Key Technology Tools For The Fashion Executive

Executive positions in fashion are some of the most coveted of any industry. Forbes reported in 2012 that the top executives at the world’s largest fashion companies were earning an average of over $5 million a year. Ron Johnson from J.C. Penney earned over $52 million in 2012, while Angela Ahrendts was earning over $24 million every year when she left Burberry in 2014. With fashion executives in such high powered and high profile positions, one might wonder if they require unique skill sets and technologies to perform their roles.

The answer is not a simple yes or no, and executives in different companies will rely on different skills and technologies to effectively manage and motivate their organizations. To best understand the relationship between technology and industry executives, it can be helpful to look at three unique challenges that fashion executives will face within their business.

  • Fashion executives must effectively manage and lead creative talent.
  • They must understand and perform risk management in fashion and/or retail.
  • Executives often need to find a way to work within a quick response business system.

Fashion executives have the task of working with creative thinkers who have different needs than others within their organization. Lead designers and creative directors can benefit or suffer from technology, depending on the circumstances. One way where technology could drive creativity could be in the form of new tools. 3D scanning is a technology being introduced to the mainstream by companies like HP, and it allows custom fitting and design to be carried out virtually, regardless of the individual model or body type. It can open the doors for innovative creations. Adam Selman used HP’s Sprout exclusively for his most recent showing at the New York Fashion show. Executives need to weigh up the cost benefits of any new technology, but most importantly they need to determine whether such technology will help or hinder the creative process in their organization.

The creative process isn’t the only area where executives will find technology to be beneficial. There are many aspects of a fashion executive’s role that aren’t dissimilar to other industries. Risk management is one example. Executives and their teams have the task of ensuring that key risk indicators and other triggers are identified, and incorporated into a comprehensive risk management framework. Because of the complexity of some organizations, incorporating technology through risk management software is often the most effective form of risk management. Companies like Thompson Reuters produce industry leading risk management solutions that can be adapted to work within any industry.

The fashion industry is often described as a quick response business. The market is fickle. Consumer wants and needs can change as quickly as fashion trends themselves.

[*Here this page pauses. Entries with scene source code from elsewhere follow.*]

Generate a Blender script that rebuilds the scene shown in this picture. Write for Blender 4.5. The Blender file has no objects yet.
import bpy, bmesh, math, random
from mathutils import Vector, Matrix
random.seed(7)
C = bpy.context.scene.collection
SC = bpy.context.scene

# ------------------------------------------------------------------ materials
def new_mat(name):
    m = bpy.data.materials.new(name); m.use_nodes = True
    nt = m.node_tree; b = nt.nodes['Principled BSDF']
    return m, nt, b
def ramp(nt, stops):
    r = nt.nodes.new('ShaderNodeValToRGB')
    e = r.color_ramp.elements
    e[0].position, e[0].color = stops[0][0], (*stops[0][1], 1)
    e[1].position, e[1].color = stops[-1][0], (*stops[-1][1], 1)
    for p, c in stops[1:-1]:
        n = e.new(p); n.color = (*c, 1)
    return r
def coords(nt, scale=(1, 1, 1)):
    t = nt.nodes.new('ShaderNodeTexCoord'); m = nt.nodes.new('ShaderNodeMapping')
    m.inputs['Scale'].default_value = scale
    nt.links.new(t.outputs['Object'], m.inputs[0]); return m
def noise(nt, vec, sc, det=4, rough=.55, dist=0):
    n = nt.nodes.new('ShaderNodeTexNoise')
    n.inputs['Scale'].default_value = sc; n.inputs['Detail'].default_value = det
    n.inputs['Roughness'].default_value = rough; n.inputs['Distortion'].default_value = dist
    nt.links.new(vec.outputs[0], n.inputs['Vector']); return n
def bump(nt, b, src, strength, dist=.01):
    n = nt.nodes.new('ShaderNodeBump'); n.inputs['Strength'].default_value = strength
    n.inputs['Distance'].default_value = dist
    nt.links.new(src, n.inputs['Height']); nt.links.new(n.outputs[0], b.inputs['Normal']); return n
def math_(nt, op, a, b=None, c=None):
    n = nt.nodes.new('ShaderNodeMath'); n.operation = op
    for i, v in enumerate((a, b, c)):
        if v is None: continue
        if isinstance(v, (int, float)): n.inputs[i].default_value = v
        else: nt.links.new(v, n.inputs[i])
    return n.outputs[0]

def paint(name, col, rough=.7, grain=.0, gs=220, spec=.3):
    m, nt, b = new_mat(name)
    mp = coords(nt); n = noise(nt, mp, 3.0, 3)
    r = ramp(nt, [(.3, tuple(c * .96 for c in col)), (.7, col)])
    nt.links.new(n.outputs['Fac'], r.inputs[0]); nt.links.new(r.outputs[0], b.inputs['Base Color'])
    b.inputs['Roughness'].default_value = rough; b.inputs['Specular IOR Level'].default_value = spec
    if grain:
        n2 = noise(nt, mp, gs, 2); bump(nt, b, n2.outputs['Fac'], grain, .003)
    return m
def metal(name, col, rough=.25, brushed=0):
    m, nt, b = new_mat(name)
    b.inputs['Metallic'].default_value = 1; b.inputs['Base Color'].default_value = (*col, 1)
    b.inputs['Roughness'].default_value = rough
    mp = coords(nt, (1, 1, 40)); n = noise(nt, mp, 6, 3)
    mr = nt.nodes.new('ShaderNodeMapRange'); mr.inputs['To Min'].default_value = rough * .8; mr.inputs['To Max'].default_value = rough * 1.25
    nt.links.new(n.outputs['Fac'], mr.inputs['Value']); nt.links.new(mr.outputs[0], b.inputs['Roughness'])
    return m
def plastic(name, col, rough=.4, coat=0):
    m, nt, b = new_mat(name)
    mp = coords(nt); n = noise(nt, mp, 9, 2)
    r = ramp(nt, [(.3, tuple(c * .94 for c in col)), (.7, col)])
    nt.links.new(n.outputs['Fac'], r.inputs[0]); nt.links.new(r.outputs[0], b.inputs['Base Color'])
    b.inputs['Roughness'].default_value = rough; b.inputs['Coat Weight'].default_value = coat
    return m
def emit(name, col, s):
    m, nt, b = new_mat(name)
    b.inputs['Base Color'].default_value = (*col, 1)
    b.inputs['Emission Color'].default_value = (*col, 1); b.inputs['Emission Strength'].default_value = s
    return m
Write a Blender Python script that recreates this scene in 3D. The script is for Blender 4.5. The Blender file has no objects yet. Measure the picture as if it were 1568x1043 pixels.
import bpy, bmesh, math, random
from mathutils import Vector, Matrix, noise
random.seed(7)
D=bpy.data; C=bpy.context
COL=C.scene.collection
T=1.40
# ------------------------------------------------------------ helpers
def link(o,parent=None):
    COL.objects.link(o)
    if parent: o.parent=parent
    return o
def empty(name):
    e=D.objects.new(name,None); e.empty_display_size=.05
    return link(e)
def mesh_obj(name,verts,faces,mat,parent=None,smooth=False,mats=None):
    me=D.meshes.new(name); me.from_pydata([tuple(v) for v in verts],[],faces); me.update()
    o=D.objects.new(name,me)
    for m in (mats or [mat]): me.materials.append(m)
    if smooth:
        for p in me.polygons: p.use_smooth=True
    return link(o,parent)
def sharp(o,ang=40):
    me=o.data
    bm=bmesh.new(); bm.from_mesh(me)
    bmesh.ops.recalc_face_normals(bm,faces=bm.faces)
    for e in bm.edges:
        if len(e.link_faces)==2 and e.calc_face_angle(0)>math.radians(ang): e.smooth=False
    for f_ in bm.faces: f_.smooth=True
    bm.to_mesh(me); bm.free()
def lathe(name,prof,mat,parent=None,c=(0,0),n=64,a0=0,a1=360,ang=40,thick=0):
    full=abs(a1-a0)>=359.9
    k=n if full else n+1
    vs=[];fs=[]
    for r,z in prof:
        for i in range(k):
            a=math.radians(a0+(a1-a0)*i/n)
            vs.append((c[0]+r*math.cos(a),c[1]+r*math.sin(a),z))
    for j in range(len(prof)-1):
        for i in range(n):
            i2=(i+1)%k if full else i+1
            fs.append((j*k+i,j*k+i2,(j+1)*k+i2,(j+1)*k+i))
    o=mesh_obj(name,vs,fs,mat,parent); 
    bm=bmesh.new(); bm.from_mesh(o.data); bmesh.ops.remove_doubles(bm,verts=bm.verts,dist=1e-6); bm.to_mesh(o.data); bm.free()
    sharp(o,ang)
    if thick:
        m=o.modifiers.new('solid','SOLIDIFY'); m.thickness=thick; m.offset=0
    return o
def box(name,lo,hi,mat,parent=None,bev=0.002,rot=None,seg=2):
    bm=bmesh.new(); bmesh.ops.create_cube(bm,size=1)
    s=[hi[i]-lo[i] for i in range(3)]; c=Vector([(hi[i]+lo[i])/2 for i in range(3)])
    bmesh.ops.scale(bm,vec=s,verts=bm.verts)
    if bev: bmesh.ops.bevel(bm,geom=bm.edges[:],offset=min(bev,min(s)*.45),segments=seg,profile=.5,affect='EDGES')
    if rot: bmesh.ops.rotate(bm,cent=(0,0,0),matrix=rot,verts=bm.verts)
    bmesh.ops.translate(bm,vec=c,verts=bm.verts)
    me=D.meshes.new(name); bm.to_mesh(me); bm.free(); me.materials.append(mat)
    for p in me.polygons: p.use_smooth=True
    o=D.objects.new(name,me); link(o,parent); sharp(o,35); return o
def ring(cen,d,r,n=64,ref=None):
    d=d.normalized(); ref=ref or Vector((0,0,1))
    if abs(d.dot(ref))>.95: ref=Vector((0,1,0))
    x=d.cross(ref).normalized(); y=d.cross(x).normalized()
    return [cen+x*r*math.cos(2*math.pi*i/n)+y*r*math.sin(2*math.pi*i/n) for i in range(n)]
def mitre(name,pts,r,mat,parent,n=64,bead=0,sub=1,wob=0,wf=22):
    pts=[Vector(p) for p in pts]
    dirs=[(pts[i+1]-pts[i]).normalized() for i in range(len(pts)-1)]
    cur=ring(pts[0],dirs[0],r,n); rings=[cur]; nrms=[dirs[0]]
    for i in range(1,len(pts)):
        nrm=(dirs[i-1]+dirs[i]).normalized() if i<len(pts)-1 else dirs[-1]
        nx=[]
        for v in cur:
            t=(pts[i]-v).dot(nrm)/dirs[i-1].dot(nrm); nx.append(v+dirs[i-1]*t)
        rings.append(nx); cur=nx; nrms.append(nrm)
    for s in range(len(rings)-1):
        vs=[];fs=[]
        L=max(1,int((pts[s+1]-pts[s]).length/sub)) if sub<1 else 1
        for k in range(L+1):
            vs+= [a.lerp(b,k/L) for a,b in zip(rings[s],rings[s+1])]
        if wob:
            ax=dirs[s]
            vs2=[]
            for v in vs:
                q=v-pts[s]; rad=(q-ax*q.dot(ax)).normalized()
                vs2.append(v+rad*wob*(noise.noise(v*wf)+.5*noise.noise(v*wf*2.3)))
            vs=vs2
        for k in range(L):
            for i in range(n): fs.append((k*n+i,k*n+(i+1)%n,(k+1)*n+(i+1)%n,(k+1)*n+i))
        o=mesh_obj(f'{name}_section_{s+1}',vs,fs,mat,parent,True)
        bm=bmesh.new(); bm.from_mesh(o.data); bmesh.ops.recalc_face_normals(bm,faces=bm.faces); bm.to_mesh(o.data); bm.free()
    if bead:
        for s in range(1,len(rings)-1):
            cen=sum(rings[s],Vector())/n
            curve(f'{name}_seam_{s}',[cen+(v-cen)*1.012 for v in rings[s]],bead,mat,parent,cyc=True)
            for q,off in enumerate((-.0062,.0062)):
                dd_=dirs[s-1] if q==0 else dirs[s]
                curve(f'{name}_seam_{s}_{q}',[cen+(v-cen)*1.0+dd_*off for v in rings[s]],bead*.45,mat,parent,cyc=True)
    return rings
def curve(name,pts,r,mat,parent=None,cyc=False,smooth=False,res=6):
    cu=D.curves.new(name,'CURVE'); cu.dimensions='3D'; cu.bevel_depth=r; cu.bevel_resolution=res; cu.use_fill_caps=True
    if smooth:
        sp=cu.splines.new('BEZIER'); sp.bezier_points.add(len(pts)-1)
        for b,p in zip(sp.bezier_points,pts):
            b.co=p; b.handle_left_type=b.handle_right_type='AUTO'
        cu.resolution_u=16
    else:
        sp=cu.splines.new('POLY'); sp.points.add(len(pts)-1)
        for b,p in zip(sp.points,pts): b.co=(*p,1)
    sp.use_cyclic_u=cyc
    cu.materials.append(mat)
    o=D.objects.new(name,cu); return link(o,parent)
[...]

This kind of dynamic environment means that executives and their staff need to be in constant communication with their market, while also collecting valuable metrics. Technology plays an especially important role here. While an executive doesn’t need to be across every market shift or every influential review or fashion prediction, they do need to implement the tools and systems to make such information available to those in relevant positions. This could mean creating new roles in online media management, or simply providing the systems and network infrastructure that the wider business needs to communication with, and observe the market and influential figures outside of the organization. The key here is information, and technologies like the internet and social media are key to gathering information in today’s marketplace.

While it is impossible to describe a single technology solution that would fit every fashion executive, it is clear that technology plays an important role for executives who are driven to motivate and enable key figures within their organization. Just as technology can advance fashion as a product, it also forms the backbone of fashion firms on an operational level, and will likely become increasingly critical as both the industry, and the available technology progresses.